> [Exercise task]: Where the data below has the string "script", return the whole line.

> [Data extract]:
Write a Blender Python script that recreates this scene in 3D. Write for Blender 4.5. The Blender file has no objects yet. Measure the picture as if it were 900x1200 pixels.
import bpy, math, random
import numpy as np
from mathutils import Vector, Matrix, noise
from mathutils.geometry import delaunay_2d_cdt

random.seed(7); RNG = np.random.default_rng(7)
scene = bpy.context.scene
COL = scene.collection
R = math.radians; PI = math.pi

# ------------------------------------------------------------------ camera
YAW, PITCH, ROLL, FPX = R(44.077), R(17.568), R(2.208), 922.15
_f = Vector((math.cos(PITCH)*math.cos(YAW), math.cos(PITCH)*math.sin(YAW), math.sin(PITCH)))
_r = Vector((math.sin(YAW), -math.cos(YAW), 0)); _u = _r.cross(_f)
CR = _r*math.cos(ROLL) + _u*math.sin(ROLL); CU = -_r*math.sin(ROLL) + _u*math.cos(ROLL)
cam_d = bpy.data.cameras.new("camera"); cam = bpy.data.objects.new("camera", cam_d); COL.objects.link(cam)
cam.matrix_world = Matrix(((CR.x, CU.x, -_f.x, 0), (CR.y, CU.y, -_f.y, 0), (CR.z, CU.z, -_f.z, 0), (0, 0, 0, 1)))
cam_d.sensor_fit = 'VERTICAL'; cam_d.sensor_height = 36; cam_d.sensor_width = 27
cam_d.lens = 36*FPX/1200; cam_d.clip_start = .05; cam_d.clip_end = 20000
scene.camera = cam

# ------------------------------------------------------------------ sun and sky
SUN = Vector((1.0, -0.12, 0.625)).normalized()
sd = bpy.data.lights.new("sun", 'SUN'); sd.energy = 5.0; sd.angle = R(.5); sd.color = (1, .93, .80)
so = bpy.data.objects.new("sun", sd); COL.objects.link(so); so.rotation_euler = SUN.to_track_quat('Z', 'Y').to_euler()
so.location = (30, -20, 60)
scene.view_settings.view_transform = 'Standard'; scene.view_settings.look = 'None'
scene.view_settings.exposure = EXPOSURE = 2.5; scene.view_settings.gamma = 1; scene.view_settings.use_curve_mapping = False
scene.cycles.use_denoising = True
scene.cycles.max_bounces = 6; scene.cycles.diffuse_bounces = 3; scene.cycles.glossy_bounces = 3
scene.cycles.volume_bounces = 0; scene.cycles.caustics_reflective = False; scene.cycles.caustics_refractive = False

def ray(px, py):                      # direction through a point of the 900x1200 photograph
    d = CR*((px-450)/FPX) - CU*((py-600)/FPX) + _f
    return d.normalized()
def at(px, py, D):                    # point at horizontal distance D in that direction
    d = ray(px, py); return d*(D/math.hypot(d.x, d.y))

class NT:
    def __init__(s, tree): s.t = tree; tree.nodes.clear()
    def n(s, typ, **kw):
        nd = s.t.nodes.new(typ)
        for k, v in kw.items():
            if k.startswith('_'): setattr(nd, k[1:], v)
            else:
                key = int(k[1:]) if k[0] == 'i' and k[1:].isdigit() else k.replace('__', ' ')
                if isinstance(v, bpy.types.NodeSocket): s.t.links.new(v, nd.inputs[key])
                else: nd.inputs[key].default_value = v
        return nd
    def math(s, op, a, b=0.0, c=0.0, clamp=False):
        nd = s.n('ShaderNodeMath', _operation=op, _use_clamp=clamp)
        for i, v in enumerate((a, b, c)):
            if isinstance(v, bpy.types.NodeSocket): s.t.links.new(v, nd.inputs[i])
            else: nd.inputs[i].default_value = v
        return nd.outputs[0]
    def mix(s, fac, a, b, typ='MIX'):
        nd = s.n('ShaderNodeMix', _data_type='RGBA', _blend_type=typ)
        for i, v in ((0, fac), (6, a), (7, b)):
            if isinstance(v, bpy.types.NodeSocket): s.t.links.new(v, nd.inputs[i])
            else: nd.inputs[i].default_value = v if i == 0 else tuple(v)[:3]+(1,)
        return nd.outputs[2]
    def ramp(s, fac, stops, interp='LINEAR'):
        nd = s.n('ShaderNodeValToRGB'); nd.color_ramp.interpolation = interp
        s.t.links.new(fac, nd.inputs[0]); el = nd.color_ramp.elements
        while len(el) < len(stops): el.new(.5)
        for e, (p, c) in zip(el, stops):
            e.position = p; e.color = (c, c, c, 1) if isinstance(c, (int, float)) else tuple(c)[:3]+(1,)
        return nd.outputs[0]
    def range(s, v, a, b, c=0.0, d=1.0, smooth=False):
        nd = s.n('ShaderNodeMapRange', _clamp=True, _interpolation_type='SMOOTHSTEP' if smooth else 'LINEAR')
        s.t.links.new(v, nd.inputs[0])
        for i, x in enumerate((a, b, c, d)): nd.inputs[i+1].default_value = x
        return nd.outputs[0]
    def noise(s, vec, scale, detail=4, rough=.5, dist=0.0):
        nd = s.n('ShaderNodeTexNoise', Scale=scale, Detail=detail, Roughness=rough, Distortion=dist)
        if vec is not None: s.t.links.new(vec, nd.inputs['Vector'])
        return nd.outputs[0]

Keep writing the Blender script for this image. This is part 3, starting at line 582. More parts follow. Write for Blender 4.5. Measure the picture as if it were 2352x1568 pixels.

> [Reply]:
Write a Blender Python script that recreates this scene in 3D. Write for Blender 4.5. The Blender file has no objects yet. Measure the picture as if it were 900x1200 pixels.
Keep writing the Blender script for this image. This is part 3, starting at line 582. More parts follow. Write for Blender 4.5. Measure the picture as if it were 2352x1568 pixels.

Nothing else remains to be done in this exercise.